2. That is in any direction in a 360 sphere, use engineering judgement to figure out the critical direction Shear, Bending, Axial Tension.
3. Eccentricity is whatever the height or length of the anchor. Where does the person attach to?
 
Thanks.

It’s an eye on a small column on top of the beam. The any direction answers my eccentricity question, it seems 5k left/right will impart a torsion on my beam.
 
Recently a fall protection load was added to IBC. Its listed as a 3600# 3100# live load, which works out to 5,000# factored load.
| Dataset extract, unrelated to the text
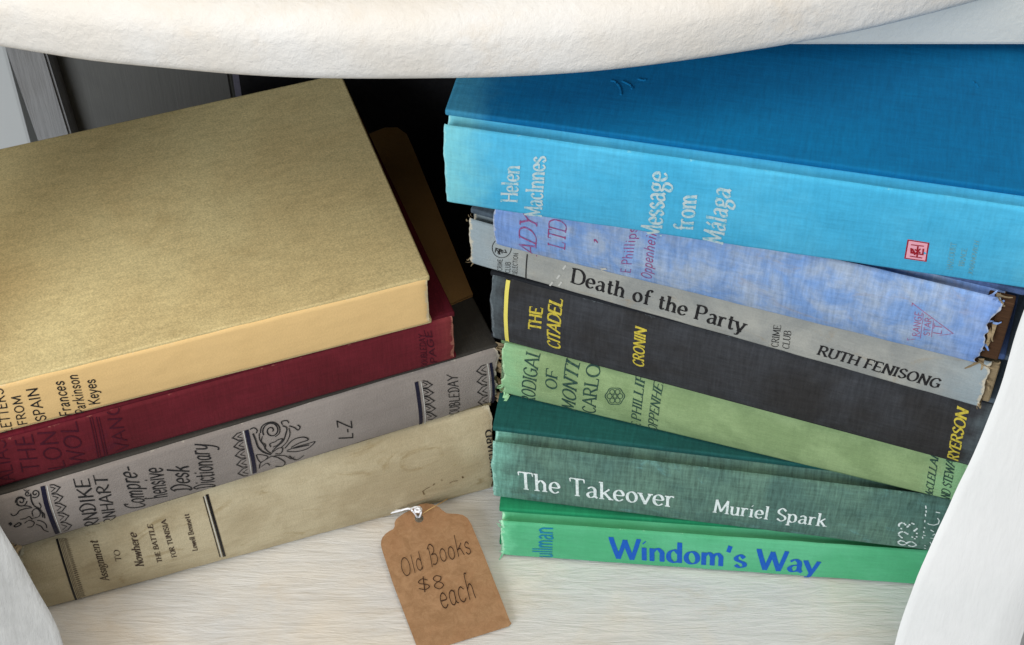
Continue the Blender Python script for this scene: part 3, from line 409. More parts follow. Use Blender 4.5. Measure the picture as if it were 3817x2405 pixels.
def lay_text(text, style, wmul, rnd):
    """ribbons (list of left/right point pairs) in a box whose width is 1 and cap height is 1"""
    thick, thin, serif, slant, gap = STY[style]; table = HAND if style in ('hand', 'pen') else GL
    wm = wmul or 1; x = 0; R = []
    for ch in text:
        adv, code = table[ch]; jx = rnd.uniform(-.15, .15) if style in ('pen', 'hand', 'brush') else 0; jy = rnd.uniform(-.35, .35) if style in ('pen', 'hand') else 0
        st = strokes_of(code); ends = [p for P, c in st for p in (P[0], P[-1])]
        for P, closed in st:
            # densify straight strokes
            Q = []
            for i in range(len(P)-1):
                n = max(1, int((P[i+1]-P[i]).length/2.5)) if len(P) < 8 else 1
                Q += [P[i].lerp(P[i+1], k/n) for k in range(n)]
            Q.append(P[-1])
            if style == 'dots':
                for q in Q[::1]:
                    if rnd.random() < .75: R.append([((x+q.x-.5), q.y, x+q.x+.5, q.y), ((x+q.x-.4), q.y+1.0, x+q.x+.5, q.y+.9)])
                continue
            rib = []; m = len(Q)
            for i, q in enumerate(Q):
                d0 = (q-Q[i-1]) if i else (Q[1]-q); d1 = (Q[i+1]-q) if i < m-1 else (q-Q[i-1])
                if closed and i in (0, m-1): d0 = Q[-1]-Q[-2]; d1 = Q[1]-Q[0]
                d0 = d0.normalized() if d0.length else Vector((0, 1)); d1 = d1.normalized() if d1.length else d0
                d = (d0+d1); d = d.normalized() if d.length > .15 else d1
                w = (thin+(thick-thin)*abs(math.sin(math.atan2(d.y, d.x)-math.radians(14)))**1.4)*wm
                nn = Vector((-d.y, d.x)); mit = 1/max(.55, abs(d.dot(d1)))
                o = nn*w*.5*mit; e = Vector((0, 0))
                if style in ('pen', 'hand', 'brush', 'sans') and not closed and i in (0, m-1): e = d*w*.25*(1 if i else -1)
                rib.append((x+jx+q.x+o.x+e.x, jy+q.y+o.y+e.y, x+jx+q.x-o.x+e.x, jy+q.y-o.y+e.y))
            # split at sharp corners so that mitres stay clean
            cur = [rib[0]]
            for i in range(1, m):
                if 0 < i < m-1 and (Q[i]-Q[i-1]).normalized().dot((Q[i+1]-Q[i]).normalized()) < .3:
                    for seg, base in ((Q[i]-Q[i-1], 0), (Q[i+1]-Q[i], 1)):
                        d = seg.normalized(); w = (thin+(thick-thin)*abs(math.sin(math.atan2(d.y, d.x)-math.radians(14)))**1.4)*wm; nn = Vector((-d.y, d.x))*w*.5
                        e = d*(thin*.5*wm)*(1 if base == 0 else -1)
                        r = (x+jx+Q[i].x+nn.x+e.x, jy+Q[i].y+nn.y+e.y, x+jx+Q[i].x-nn.x+e.x, jy+Q[i].y-nn.y+e.y)
                        if base == 0: cur.append(r); R.append(cur)
                        else: cur = [r]
                else: cur.append(rib[i])
            R.append(cur)
            if serif and not closed:
                for end, prev in ((Q[0], Q[1]), (Q[-1], Q[-2])):
                    if sum(1 for e in ends if (e-end).length < .05) > 1 and abs(end.y) > .1 and abs(end.y-10) > .1: continue
                    if end.y > .5 and sum(1 for e in ends if (e-end).length < .05) > 1 and not ch in 'BDEFPR': continue
                    d = end-prev
                    if abs(d.y) > abs(d.x)*1.1 and any(abs(end.y-v) < .06 for v in (0, 10, 6.4, -3)):
                        l = 1.25*serif*(wm**.5); r = l*.95; t = thin*.5*wm+.08
                        if ch in 'bdhiklmnpru' and end.y > 1: r = thick*.4*wm
                        yy = end.y-t*.6 if end.y > 1 else end.y+t*.6
                        R.append([(x+end.x-l, yy+t, x+end.x-l, yy-t), (x+end.x, yy+t, x+end.x, yy-t), (x+end.x+r, yy+t, x+end.x+r, yy-t)])
                    elif abs(d.x) > abs(d.y)*2 and ch in 'EFLTZ' :
                        l = 1.9*serif; sgn = 1 if end.y < 4 else -1
                        if abs(end.y-5.2) < .1: l = 1.0
                        tt = .45*wm
                        if sum(1 for e in ends if (e-end).length < .05) == 1:
                            R.append([(x+end.x-tt, end.y, x+end.x+tt*.6, end.y), (x+end.x-tt*.2, end.y+sgn*l, x+end.x+tt*.6, end.y+sgn*l)])
        x += adv+gap
    x -= gap
    return [[((a+slant*(b))/x, b/10, (c+slant*d)/x, d/10) for a, b, c, d in r] for r in R if len(r) > 1]
def ribbons(name, R, mp, mat, parent, label=None):
    """R: ribbons in flat coords, mp(u, v, layer) -> 3D point or None outside the surface"""
    V = []; Fc = []
    for k, r in enumerate(R):
        prev = None
        for a, b, c, d in r:
            p, q = mp(a, b, k), mp(c, d, k)
            if p is None or q is None: prev = None; continue
            i = len(V); V += [p, q]
            if prev is not None: Fc.append((prev, prev+1, i+1, i))
            prev = i
    if not Fc: return None
    o = mesh(name, V, Fc, mat, parent)
    if label: o['label'] = label
    return o
def line_ribbon(P, w, closed=0):
    P = [Vector(p) for p in P]; out = []; m = len(P)
    if closed: P = P+[P[0]]; m += 1
    for i, q in enumerate(P):
        d0 = q-P[i-1] if i else ((q-P[-2]) if closed else P[1]-q); d1 = P[i+1]-q if i < m-1 else ((P[1]-q) if closed else q-P[i-1])
        d0.normalize(); d1.normalize(); d = d0+d1; d = d.normalized() if d.length > .2 else d1
        nn = Vector((-d.y, d.x))*w/2/max(.5, abs(d.dot(d1))); out.append((q.x+nn.x, q.y+nn.y, q.x-nn.x, q.y-nn.y))
    return out
# ---------------------------------------------------------------- books
def front(B, z):
    t = max(-1, min(1, 2*z/B['T']-1)); return -B['b']*(1-abs(t)**2.5)
def wobble(B, x, z):
    return (.00022)*noise.noise((x*30+B['T']*99, z*40, B['L']*50))+.0001*noise.noise((x*160, z*220, B['T']*500))
def make_book(key, name, label, mats, group, endwear=.0006, tearL=0, tearR=0, rc=.0022, over=0.003, short=0):
    B = BOOKS[key]; L, T, Wd, gw, b = B['L'], B['T'], B['W'], B['gw'], B['b']; bt = .0026
    root = empty(name, label, 'book', B['a'], B['yaw'], group)
    grooved = gw > .001
    # boards
    for nm, z0, z1 in (('front_cover', T-bt, T), ('back_cover', 0, bt)):
        bm = bmesh.new(); y0 = gw if grooved else .0004
        box(bm, -.0012, L+.0012+over*0, y0, Wd, z0, z1, .0009, 3)
        for v in bm.verts:   # slight warp and bumped corners
            e = noise.noise((v.co.x*14, v.co.y*14, z0*90+T*70)); v.co.z += .00035*e if z1 == T else 0
            if v.co.y > Wd-.002 and (v.co.x < .002 or v.co.x > L-.002): v.co.y -= .0012
        o = bm_put(nm, bm, mats['cover'], root); smooth_by_angle(o, 40)
    # page block
    bm = bmesh.new(); box(bm, .0028+tearL*.4, L-.0028-tearR*.4, max(gw+.0008, .0022), Wd-.0032, bt+.0002, T-bt-.0002, .0004, 1)
    bm_put('page_block', bm, mats['pages'], root)
    # spine
    Ls = L-short
    if short:
        bm = bmesh.new(); box(bm, Ls-.004, L-.0012, .0012, max(gw, .002)+.0006, .0034, T-.0034, .0004, 1); bm_put('spine_lining', bm, mats['end'], root)
    if grooved:
        P = [(gw+.0006, T-.0018), (gw+.0001, T-.0036), (gw*.80, T-.0050), (gw*.48, T-.0050), (gw*.28, T-.0034), (gw*.10, T-.0014)]
    else: P = [(.0014, T-.0012), (.0005, T-.0011), (.0001, T-.0014)]
    n = 22; zt = T-(.0021 if grooved else .0022); mid = [(front(B, zt-(2*zt-T)*i/n), zt-(2*zt-T)*i/n) for i in range(n+1)]
    prof = P+mid+[(y, T-z) for y, z in reversed(P)]
    prof = [p.to_2d() for p in catmull([(a, c, 0) for a, c in prof], 2)]
    inner = [(max(gw, .0015)+.0006, .0032), (max(gw, .0015)+.0006, T-.0032)]
    M = len(prof); NX = 150; V = []; Fc = []; wear = []
    xs = [0]+[Ls*(.5-.5*math.cos(math.pi*i/NX))*.985+Ls*.0075 for i in range(NX+1)]+[Ls]; xs[1] = .0008; xs[-2] = Ls-.0008
    for i, x in enumerate(xs):
        for j in range(M+2):
            y, z = (prof[j].x, prof[j].y) if j < M else inner[j-M]
            yy = y+wobble(B, x, z) if j < M else y; zz = z; xx = x
            ed = min(x, Ls-x); s = -1 if x < L/2 else 1; tr = tearL if s < 0 else tearR
            if j < M:
                yy += .0007*math.exp(-ed/.0012)*(1 if z > .004 and z < T-.004 else .5)
                jit = endwear*(noise.noise((z*160, s*9, T*300))+.35*noise.noise((z*600, s*9, T*300)))*1.1+tr*(.9*noise.noise((z*110, s*5, 7))+.25*noise.noise((z*420, s*3, 9))-.3)
                xx += s*jit*math.exp(-ed/.006)
                if z > T-.004 or z < .004: zz += (.0002 if grooved else .00035)*noise.noise((x*90, T*99, z*3))*(1 if grooved or z > .004 else .7)
                sh = max(0, 1-abs(min(z, T-z)-(.0010))/.0018) if y < gw*.45+.0002 else 0
                wear.append(max(.55*sh, .95*math.exp(-ed/rc)))
            else: wear.append(0)
            V.append((xx, yy, zz))
    K = M+2
    for i in range(len(xs)-1):
        for j in range(K):
            a, c = i*K+j, i*K+(j+1) % K; Fc.append((a, a+K, c+K, c))
    Fc.append(tuple(range(K))); Fc.append(tuple(reversed(range((len(xs)-1)*K, len(xs)*K))))
    me = bpy.data.meshes.new('spine'); me.from_pydata(V, [], Fc); me.update()
    me.materials.append(mats['spine']); me.materials.append(mats.get('end', mats['spine']))
    me.polygons.foreach_set('use_smooth', [True]*len(me.polygons))
    for k in (-1, -2): me.polygons[k].material_index = 1; me.polygons[k].use_smooth = False
    at = me.attributes.new('wear', 'FLOAT', 'POINT'); at.data.foreach_set('value', wear)
    sp = put('spine', me, None, root); sp.data.set_sharp_from_angle(angle=math.radians(50))
    # printing
    def mp(u, v, k):
        x, z = u, v
        if z < .0004 or z > T-.0004 or x < .0003 or x > Ls-.0003: return None
        return (x, front(B, z)+wobble(B, x, z)-.00016-.000006*(k % 12)-(.0002 if b < .001 else 0)*0, z)
    rnd = random.Random(key)
    for t in TEXTS:
        if t[0] != key: continue
        o, e1, e2 = [Vector(p)/1000 for p in t[4:7]]; e1 -= o; e2 -= o
        R = lay_text(t[1], t[2], t[7], rnd)
        R = [[(*(o+e1*a+e2*bb), *(o+e1*c+e2*d)) for a, bb, c, d in r] for r in R]
        ribbons('lettering', R, mp, INKS[t[3]], sp)
    G = {}
    for t in LINES:
        if t[0] != key: continue
        P = [(p[0]/1000, p[1]/1000) for p in t[5]]
        if t[4] == 2:
            x0 = (P[0][0]+P[3][0])/2; r = []
            for i in range(9):
                f = i/8; a = Vector(P[0]).lerp(Vector(P[1]), f); c = Vector(P[3]).lerp(Vector(P[2]), f); r.append((*a, *c))
            rr = [r]
        else:
            if len(P) > 2 and t[1] in ('scroll_ornament', 'yellow_rule', 'dark_band', 'pale_rule', 'rule_line'): P = [(p.x, p.y) for p in catmull([(*p, 0) for p in P], 5)]
            elif len(P) == 2:
                n = 12 if 'line' in t[1] else 3; P = [(P[0][0]+(P[1][0]-P[0][0])*i/n, P[0][1]+(P[1][1]-P[0][1])*i/n) for i in range(n+1)]
            rr = [line_ribbon(P, t[3]/1000, t[4])]
        G.setdefault((t[1], t[2], t[6]), []).extend(rr)
    for (nm, ik, _), rr in G.items():
        off = 0 if nm == 'emblem_field' else 14
        ribbons(nm, rr, (lambda u, v, k, off=off: (lambda p: p and (p[0], p[1]-.000004*off, p[2]))(mp(u, v, k))), INKS[ik], sp)
    return root, sp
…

I generally don't consider these to be "any direction" but rather, any direction where a fall load could occur.
For a typical rooftop application, that likely means a horizontal load in any direction. For a typical platform/tank access, that probably means a load downward around 45 degrees. I`ve never applied this load upward.
 
Thanks Bulb - you`re correct that its 3100# and not 3600# as I originally typed. I edited my post.

I`m not sure that I follow your interpretation of the directionality.
Did you highlight "EVERY DIRECTION" to mean that you think a load applied straight up would be appropriate?
I consider the latter half of that sentence to indicate that isn't necessary, and a fall arrest load couldn't be applied upward.
 
You're welcome, Once20036.

Did you highlight "EVERY DIRECTION" to mean that you think a load applied straight up would be appropriate?
The "every direction" is included in the clause of the code. Just something I wanted to point out to OP, so the design isn't limited to one particular scenario in case there's a possibility for other scenarios. I always consider "straight" and "non-straight", say "biaxial" to capture different limit states.